Non guardateci, sembrano dire i partecipanti con i loro componimenti, ascoltateci!
Il concorso diventa un modo per rompere l’isolamento e dire: quello
che ho scritto merita di essere ascoltato; e non è vanità, ma bisogno umano di
conferma e di speranza che quel sentimento incontri qualcuno con cui dialogare.

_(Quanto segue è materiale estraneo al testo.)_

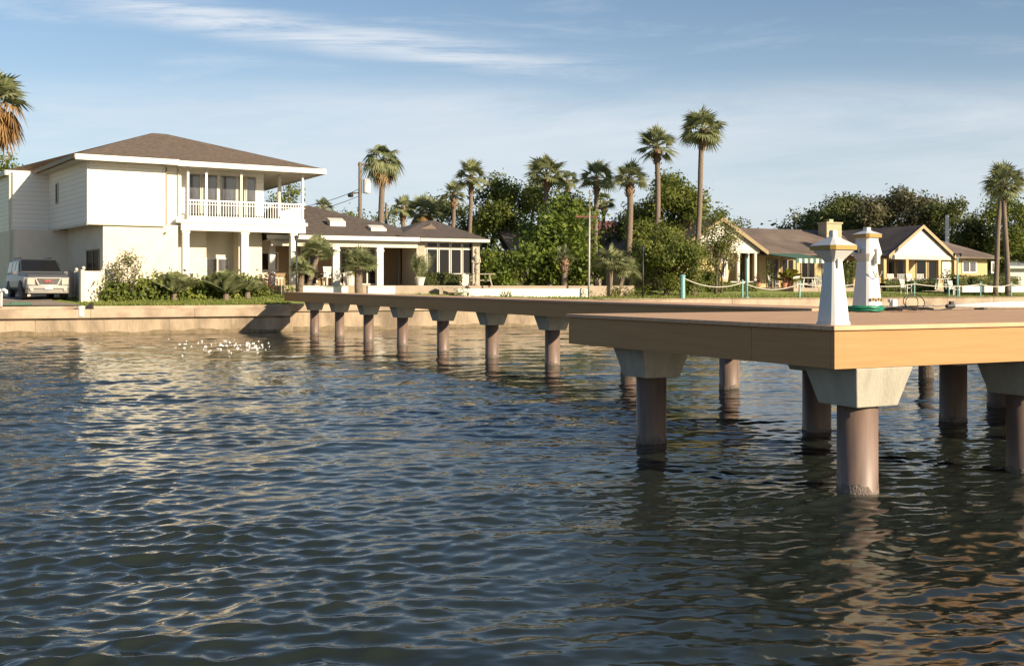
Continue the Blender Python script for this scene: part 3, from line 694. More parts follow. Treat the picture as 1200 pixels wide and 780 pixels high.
    # white low walls, each its own
    def low(px0, px1, n, ztop, label, h=.5):
        p0, p1 = on_wall(px0, n), on_wall(px1, n); d = (p1 - p0).normalized(); b = MB(); b.obox(p0, d, (p1 - p0).length, dl, .3, ztop - h, ztop); b.obox(p0 - dl * .03, d, (p1 - p0).length, dl, .36, ztop + .001, ztop + .05)
        tag(b.build('low_wall', M['white'], bevel=.015), label, 'low wall', 'low white garden walls')
    low(355, 408, 4.2, 1.92, 'low white wall with a ledge left of the stocky fan palm on the terrace', .6)
    low(431, 463, 4.2, 1.92, 'short low white wall right of the stocky fan palm on the terrace', .6)
    low(536, 690, 3.4, 1.80, 'long low white wall in front of the hedge and the flagpole', .7)
    low(690, 718, 4.6, 1.80, 'low white wall stub just right of the flagpole behind the fan palms', .7)
    return BF, sa
BF, bsa = bungalow()

# ------------------------------------------------------------------ houses to the right
def cottage():
    a = R(27); u = Vector((math.cos(a), math.sin(a))); v = Vector((-math.sin(a), math.cos(a))); nf = -v
    O = Vector(P(839, 70))
    def C(s, w): q = O + u * s + v * w; return (q.x, q.y)
    def sa(px, w=0):
        r = (px - 600) / F; b = O + v * w; return (r * b.y - b.x) / (u.x - r * u.y)
    t = thing('gabled_cottage', (*C(0, 3), 1.8), 'cream cottage with a white gable and ochre barge boards, partly behind the tall palm', 'house')
    ze, za, hw = 4.45, 6.55, 3.8
    b = MB(); b.obox(C(-3.1, .0), u, 4.1, v, 9, 1.2, ze - .2); b.obox(C(1.0, 1.8), u, 2.1, v, 7, 1.2, ze - .2); b.build('wall', M['yellow'], t)
    b = MB(); b.v = [(*C(-3.55, -.5), ze), (*C(3.55, -.5), ze), (*C(0, -.5), za - .2), (*C(-3.55, -.3), ze), (*C(3.55, -.3), ze), (*C(0, -.3), za - .2)]; b.f = [(0, 1, 2), (3, 5, 4), (0, 3, 4, 1)]; b.build('gable', M['white'], t)
    b = MB()
    for sg in (-1, 1):
        e0, e1 = C(sg * hw, -.8), C(sg * hw, 11); r0, r1 = C(0, -.8), C(0, 11)
        b.v += [(*e0, ze - .1), (*r0, za), (*r1, za), (*e1, ze - .1), (*e0, ze - .22), (*r0, za - .14), (*r1, za - .14), (*e1, ze - .22)]
        k = len(b.v) - 8; b.f += [(k, k + 1, k + 2, k + 3), (k + 4, k + 7, k + 6, k + 5), (k, k + 4, k + 5, k + 1), (k, k + 3, k + 7, k + 4)]
    rf = b.build('roof', M['roof_brown'], t)
    b = MB()
    for sg in (-1, 1):
        e0, r0 = C(sg * hw, -.84), C(0, -.84); e1, r1 = C(sg * hw, -.802), C(0, -.802)
        b.v += [(*e0, ze - .36), (*r0, za - .26), (*r0, za + .03), (*e0, ze - .08), (*e1, ze - .36), (*r1, za - .26), (*r1, za + .03), (*e1, ze - .08)]
        k = len(b.v) - 8; b.f += [(k, k + 1, k + 2, k + 3), (k + 7, k + 6, k + 5, k + 4), (k, k + 4, k + 5, k + 1), (k + 3, k + 2, k + 6, k + 7)]
    b.build('barge_board', M['trim_brown'], rf)
    b = MB(); b.obox(C(-3.3, -.5), u, 6.6, v, .25, ze - .22, ze - .003); b.build('porch_beam', M['trim'], t)
    s0 = sa(845, 0); window(t, C(s0, 0), u, .95 - s0 if s0 < .5 else .4, 2.5, 4.1, nf, 2, 'glass_pale', 'white', .12) 
    window(t, C(1.05, 1.8), u, 1.2, 2.0, 4.05, nf, 2, 'glass_pale', 'white', .1)
    for s in (1.55, 2.35, 3.0): b = MB(); b.obox(C(s - .1, -.45), u, .2, v, .2, 1.7, ze - .225); b.build('porch_post', M['trim'], t)
    b = MB(); b.obox(C(.9, -.42), u, 2.2, v, .05, 2.25, 2.33); b.obox(C(.9, -.42), u, 2.2, v, .05, 1.80, 1.87); b.build('porch_rail', M['white'], t)
    b = MB(); b.obox(C(2.4, .6), u, .35, v, .35, 1.8, 3.0); b.build('dark_cupboard', M['dark'], t)
cottage()
def yellow_house():
    a = R(27); u = Vector((math.cos(a), math.sin(a))); v = Vector((-math.sin(a), math.cos(a))); nf = -v
    O = Vector(P(1082, 75)) + v * 3.2
    def C(s, w): q = O + u * s + v * w; return (q.x, q.y)
    def sa(px, w=0):
        r = (px - 600) / F; b = O + v * w; return (r * b.y - b.x) / (u.x - r * u.y)
    t = thing('ranch_house', (*C(0, 3), 1.8), 'long yellow ranch house with brown shingle roof, white porch gable and chimney', 'house')
    ze = 4.30; sL, sR_ = sa(886, -.5), sa(1172, -.5); zr = 6.35
    b = MB(); vs = [(*C(sL, -.6), ze), (*C(sR_, -.6), ze), (*C(sR_, 10), ze), (*C(sL, 10), ze), (*C(sL + 1.2, 5), zr), (*C(sR_ - 3.2, 5), zr)]
    b.v = vs + [(x, y, z - .14) for x, y, z in vs[:4]]; b.f = [(0, 1, 5, 4), (1, 2, 5), (2, 3, 4, 5), (3, 0, 4), (0, 6, 7, 1), (1, 7, 8, 2), (6, 9, 8, 7), (0, 3, 9, 6)]
    rf = b.build('roof', M['roof_brown'], t)
    # porch gable
    gz = 6.38; hw = 3.4; fv = -3.2; gb = 4.18
    b = MB()
    for sg in (-1, 1):
        e0, e1 = C(sg * hw, fv), C(sg * hw, 1.2); r0, r1 = C(0, fv), C(0, 4.6)
        vv = [(*e0, gb), (*r0, gz), (*r1, gz), (*e1, gb + .06)]; k = len(b.v); b.v += vv + [(x, y, z - .12) for x, y, z in vv]
        b.f += [(k, k + 1, k + 2, k + 3), (k + 4, k + 7, k + 6, k + 5), (k, k + 4, k + 5, k + 1), (k, k + 3, k + 7, k + 4)]
    r2 = b.build('porch_roof', M['roof_brown'], t)
    b = MB()
    for sg in (-1, 1):
        e0, r0 = C(sg * hw, fv - .05), C(0, fv - .05); e1, r1 = C(sg * hw, fv - .003), C(0, fv - .003)
        k = len(b.v); b.v += [(*e0, gb - .24), (*r0, gz - .22), (*r0, gz + .03), (*e0, gb + .03), (*e1, gb - .24), (*r1, gz - .22), (*r1, gz + .03), (*e1, gb + .03)]
        b.f += [(k, k + 1, k + 2, k + 3), (k + 7, k + 6, k + 5, k + 4), (k, k + 4, k + 5, k + 1), (k + 3, k + 2, k + 6, k + 7)]
    b.build('barge_board', M['barge_tan'], r2)
    b = MB(); b.v = [(*C(-3.05, fv + .2), gb + .04), (*C(3.05, fv + .2), gb + .04), (*C(0, fv + .2), gz - .25), (*C(-3.05, fv + .35), gb + .04), (*C(3.05, fv + .35), gb + .04), (*C(0, fv + .35), gz - .25)]; b.f = [(0, 1, 2), (3, 5, 4), (0, 3, 4, 1)]; b.build('gable', M['white'], t)
    b = MB(); b.obox(C(-3.0, fv + .15), u, 6.0, v, .25, gb - .26, gb + .037); b.build('porch_beam', M['trim'], t)
    for px in (1036, 1062, 1100, 1118.5):
        s = sa(px, fv + .3); b = MB(); b.obox(C(s - .13, fv + .2), u, .26, v, .26, 1.7, gb - .262); b.build('porch_post', M['yellow'], t)
    b = MB(); b.obox(C(sL + .8, .2), u, sR_ - sL - 1.4, v, 9, 1.2, ze - .16); b.build('wall', M['yellow'], t)
    sB = sa(1119, -.5)
    for a_, c_, g, pn in ((1040, 1048, 'glass', 1), (1050, 1060, 'glass', 1), (1073, 1085, 'glass', 1), (1087, 1097, 'glass', 1)):
        s0, e = sa(a_, .2), sa(c_, .2); window(t, C(s0, .2), u, e - s0, 1.9, 4.0, nf, pn, g, 'trim_brown', .08, 'sliding_door')
    for a_, c_ in ((1127, 1144), (1161, 1168)):
        s0, e = sa(a_, .2), sa(c_, .2); window(t, C(s0, .2), u, e - s0, 3.05, 4.0, nf, 2, 'glass_pale', 'white', .12)
    b = MB(); b.obox(C(sa(1103, .1), .0), u, .9, v, .18, 2.7, 3.9); b.build('bay_front', M['white'], t)
    for a_, c_ in ((898, 912), (915, 930), (938, 955), (985, 1000)):
        s0, e = sa(a_, .2), sa(c_, .2); window(t, C(s0, .2), u, e - s0, 1.85, 3.95, nf, 2, 'glass', 'trim_brown', .1, 'sliding_door')
    # chimney
    q = sa(972, 3.5); b = MB(); b.obox(C(q - .75, 3.0), u, 1.5, v, .9, 5.2, 6.75); b.obox(C(q - .82, 2.93), u, 1.64, v, 1.04, 6.75, 6.87); ch = b.build('chimney', M['brick_ch'], rf)
    b = MB(); b.obox(C(q - .2, 3.3), u, .4, v, .3, 6.87, 7.1); b.build('flue', M['brick_ch'], ch)
    # awning
    t2 = thing('awning', (*C(sa(925, -3), -3), 1.8), 'green awning with a green and white scalloped edge on the ranch house terrace', 'awning')
    s0, e = sa(889, -.62), sa(966, -3.3)
    b = MB(); f0, f1 = sa(900, -3.3), e; b.v = [(*C(s0, -.62), 4.28), (*C(e + .3, -.62), 4.28), (*C(f1, -3.3), 3.86), (*C(s0 + .9, -3.3), 3.86)]
    b.v += [(x, y, z - .03) for x, y, z in b.v]; b.f = [(0, 3, 2, 1), (4, 5, 6, 7), (3, 7, 6, 2)]; b.build('canopy', M['awning'], t2)
    L_ = f1 - (s0 + .9); n = 10
    for par, m in ((0, 'awning'), (1, 'white')):
        b = MB()
        for i in range(n):
            if i % 2 == par: b.obox(C(s0 + .9 + L_ * i / n + .01, -3.31), u, L_ / n - .02, v, .02, 3.55, 3.84)
        b.build('valance', M[m], t2)
    for q in (s0 + 1.0, (s0 + f1) / 2 + .4, f1 - .1): b = MB(); b.tube([(*C(q, -3.2), 1.7), (*C(q, -3.2), 3.86)], .04, 6); b.build('pole', M['black'], t2)
    b = MB(); b.prism([C(sL, -4.2), C(sR_ - 3, -4.2), C(sR_ - 3, .2), C(sL, .2)], 1.4, 1.9); tag(b.build('terrace', M['patio'], bevel=.02), kind='structure')
    return C, sa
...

Perciò, il ruolo della Commissione giudicatrice è quasi
etico: non selezionare solo i test migliori, ma restituire dignità all’atto
di esporsi, in quanto anche una poesia acerba, se autentica, testimonia un
bisogno reale di relazione.
Termino queste
considerazioni, riportando la poesia che ha vinto la XXXVIII^ edizione del
Concorso “La Castagna d’oro” di Arpaise: I Fiori di Beslan[1],
scritta da Giulio Redaelli di Albiate (Monza – Brianza) che si è
collegato in streaming ed ha letto la
poesia premiata.
I Fiori di Beslan
C’è un richiamo di
memoria
Nei campi assolati dell’Est
Lapidata innocenza
Di papaveri rossi fra il grano
Odio che separa vite nel tuo nome.
Cè un giardino a oriente
Dove i fiori hanno lacrime di rugiada
Per la sete infinita
Di sogni crocifissi sui banchi
Dalle parole imbavagliate di paura
Con l’ ultimo graffito che si fa puetà
Dipreghiere
bisbigliate da madri
Cieche_ uniche nostre madri
Orfane di speranza e di futuro
E noi, nella misura del silenzio
A cercare il senso delle cose
Forse solo una breve tregua
Nell’inferno di un
paradiso
Dove fummo innocenti solo col pensiero
Se mai eredi di una terra promessa
Che avrà il seme della nostra volontà
Prima che il tempo disperda
Questo colpevole indugio
C’è un giardino a Beslan
Fiorito di vite non viste
Fruscio di petali nel
vento dell’addio
Non avere parole. Ascolta
E’ un lieve sussurro
Come lontano garrire di rondini
Che ancora s’incrociano
Nell’azzurra promessa del cielo.
Beniamino Iasiello
[1]
Il 3 settembre del 2004, nella
scuola n.1 di Beslan, occupata da un gruppo di terroristi, persero la vita più
di 300 persone, di cui 186 erano bambini.